Tuesday, January 17, 2017

Toga // Spring 2017 //

Yasuko Furuta’s Toga has been proudly placed on the London Fashion Week schedule for a number of years now. The Japanese designer has thoughtfully invigorated with her unique brand of fashion—she’s a designer for a “complex woman”. It’s been a fascinating watch, seeing Furuta develop her brand and contend with the fast-paced industry, without compromising her individualistic aesthetic.

‘Flux, Temperance, Release’, she titled her latest collection, shown on the final day of London Fashion Week in September. Flux denotes continuous change; temperance meaning moderation or self-restraint in action; release symbolising freedom from anything that restrains. Of course, those terms have obvious connotations with water: flux, the movement; temperance in relation to alcohol; release and the rush of water. 
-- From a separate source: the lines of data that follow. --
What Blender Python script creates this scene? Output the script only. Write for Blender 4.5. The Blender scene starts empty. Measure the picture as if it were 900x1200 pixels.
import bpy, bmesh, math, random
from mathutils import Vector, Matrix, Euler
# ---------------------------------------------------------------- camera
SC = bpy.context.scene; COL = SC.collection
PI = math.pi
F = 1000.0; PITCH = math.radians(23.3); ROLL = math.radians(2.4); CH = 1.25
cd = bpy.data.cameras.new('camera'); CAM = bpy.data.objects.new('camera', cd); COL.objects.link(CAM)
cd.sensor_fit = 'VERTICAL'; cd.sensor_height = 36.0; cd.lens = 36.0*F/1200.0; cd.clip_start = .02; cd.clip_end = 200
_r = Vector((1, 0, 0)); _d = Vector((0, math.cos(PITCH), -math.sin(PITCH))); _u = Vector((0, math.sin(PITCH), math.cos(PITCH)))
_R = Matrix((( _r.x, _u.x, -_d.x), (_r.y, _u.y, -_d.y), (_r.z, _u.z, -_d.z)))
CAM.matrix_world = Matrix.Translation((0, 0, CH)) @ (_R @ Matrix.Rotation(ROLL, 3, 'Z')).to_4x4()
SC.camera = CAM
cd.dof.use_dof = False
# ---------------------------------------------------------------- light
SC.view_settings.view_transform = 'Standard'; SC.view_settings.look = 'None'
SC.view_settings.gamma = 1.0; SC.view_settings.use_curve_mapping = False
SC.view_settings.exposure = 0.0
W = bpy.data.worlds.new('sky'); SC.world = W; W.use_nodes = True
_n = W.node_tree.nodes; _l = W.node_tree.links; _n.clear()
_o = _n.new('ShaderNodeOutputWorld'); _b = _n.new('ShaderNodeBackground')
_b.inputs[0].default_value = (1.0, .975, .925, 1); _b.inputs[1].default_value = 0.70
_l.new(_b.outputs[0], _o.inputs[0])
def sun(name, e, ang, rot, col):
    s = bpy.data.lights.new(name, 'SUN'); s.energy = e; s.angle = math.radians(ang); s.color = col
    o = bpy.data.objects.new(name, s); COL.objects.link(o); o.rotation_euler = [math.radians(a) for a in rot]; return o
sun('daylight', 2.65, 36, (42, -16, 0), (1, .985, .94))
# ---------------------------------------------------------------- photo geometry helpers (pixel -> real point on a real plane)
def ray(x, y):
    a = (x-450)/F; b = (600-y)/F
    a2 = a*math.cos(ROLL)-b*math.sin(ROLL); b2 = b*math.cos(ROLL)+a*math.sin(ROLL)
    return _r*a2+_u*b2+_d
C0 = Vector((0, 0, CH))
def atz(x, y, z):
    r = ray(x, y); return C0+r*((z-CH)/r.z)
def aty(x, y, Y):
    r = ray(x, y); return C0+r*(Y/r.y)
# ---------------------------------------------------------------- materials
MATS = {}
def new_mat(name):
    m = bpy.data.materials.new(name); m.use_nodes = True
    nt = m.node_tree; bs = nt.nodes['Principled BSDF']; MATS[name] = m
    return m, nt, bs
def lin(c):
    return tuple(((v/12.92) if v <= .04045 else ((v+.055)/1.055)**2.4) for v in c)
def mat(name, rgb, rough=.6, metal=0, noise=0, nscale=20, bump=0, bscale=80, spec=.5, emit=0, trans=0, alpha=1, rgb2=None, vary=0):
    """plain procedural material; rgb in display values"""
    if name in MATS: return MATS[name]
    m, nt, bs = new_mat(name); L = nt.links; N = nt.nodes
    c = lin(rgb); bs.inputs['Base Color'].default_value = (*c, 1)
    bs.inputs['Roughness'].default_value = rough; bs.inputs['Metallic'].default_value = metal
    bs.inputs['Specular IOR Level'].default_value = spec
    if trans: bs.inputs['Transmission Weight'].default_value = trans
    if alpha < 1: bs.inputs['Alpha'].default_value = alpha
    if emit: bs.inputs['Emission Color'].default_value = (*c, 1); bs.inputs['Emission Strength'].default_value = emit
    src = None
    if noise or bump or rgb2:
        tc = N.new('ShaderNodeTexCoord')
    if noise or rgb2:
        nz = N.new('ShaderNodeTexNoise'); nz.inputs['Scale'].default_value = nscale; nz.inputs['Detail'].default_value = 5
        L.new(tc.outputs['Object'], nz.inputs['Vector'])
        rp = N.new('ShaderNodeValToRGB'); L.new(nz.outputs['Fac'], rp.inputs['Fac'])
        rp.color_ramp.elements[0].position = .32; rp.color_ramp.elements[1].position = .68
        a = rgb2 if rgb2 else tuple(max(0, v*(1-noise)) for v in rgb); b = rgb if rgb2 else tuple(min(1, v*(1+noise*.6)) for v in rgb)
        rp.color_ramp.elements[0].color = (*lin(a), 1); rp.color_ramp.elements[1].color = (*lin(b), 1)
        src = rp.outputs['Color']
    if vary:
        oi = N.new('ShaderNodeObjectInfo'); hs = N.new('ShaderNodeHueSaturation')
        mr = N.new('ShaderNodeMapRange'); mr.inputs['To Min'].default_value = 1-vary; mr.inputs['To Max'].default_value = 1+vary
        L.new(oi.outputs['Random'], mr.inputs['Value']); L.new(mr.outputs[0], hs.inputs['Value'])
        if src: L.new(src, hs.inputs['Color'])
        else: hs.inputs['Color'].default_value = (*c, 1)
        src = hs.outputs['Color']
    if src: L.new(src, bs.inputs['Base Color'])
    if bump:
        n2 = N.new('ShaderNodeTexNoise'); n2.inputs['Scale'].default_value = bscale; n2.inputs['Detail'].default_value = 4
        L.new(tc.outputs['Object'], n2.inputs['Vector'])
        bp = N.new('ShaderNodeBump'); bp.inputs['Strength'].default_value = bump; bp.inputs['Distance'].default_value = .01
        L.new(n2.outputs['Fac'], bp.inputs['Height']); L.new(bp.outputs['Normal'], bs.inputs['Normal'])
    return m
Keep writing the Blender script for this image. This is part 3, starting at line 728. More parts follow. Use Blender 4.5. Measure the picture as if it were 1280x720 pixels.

Flux, temperance, release are three terms applicable to the current state of fashion. Everything is in ‘flux’—designers are showing whenever and wherever they feel like. Public School who ditched the schedule last season are back to New York Fashion Week this season ahead. Demna and Guram Gvasalia’s Vetements continues to prosper despite its off-season approach. Gosha Rubchinskiy presenting his menswear in Kaliningrad—nobody is fazed anymore. ‘Temperance’ pertaining to consumerist ideals and consumption of fashion, whether it be physical or intangible. Furuta doesn’t do simplified fashion—her work is complex and she makes her clothes worth the challenge but also worth your money. ‘Release’ is possibly ranked directly after ‘flux’. The amount of imagery consumed during fashion month is terrifying. Furuta’s show alone probably saw thousands of images shared and reproduced across the internet.

Whether the above was Furuta’s intent, this added level of intellectualism heightens the already intense experience of viewing her exquisite fashions. There’s something off about latex trousers with a white blouse boasting amorphous blobs or a knit top with ancient imagery or a latex shirt and asymmetric skirt pairing. Specifically, her repeated use of latex, with its watery finish, points to something else prominent in Furuta’s work—her fetishistic streak. Latex and the way models waists were bound with large belts, corsetry and suspenders featuring too—it reminded one of the erotic oeuvre of Nobuyoshi Araki, the Japanese photographer who captured his subjects bound and/or nude.

Furuta effortlessly intertwines the relevant reference points providing an engaging, searing, thought-provoking procession that I would expect from a London designer. Water, conversations about the state of fashion and fetish—who knew one could build a collection around them. 

There’s something in the water. Drink up.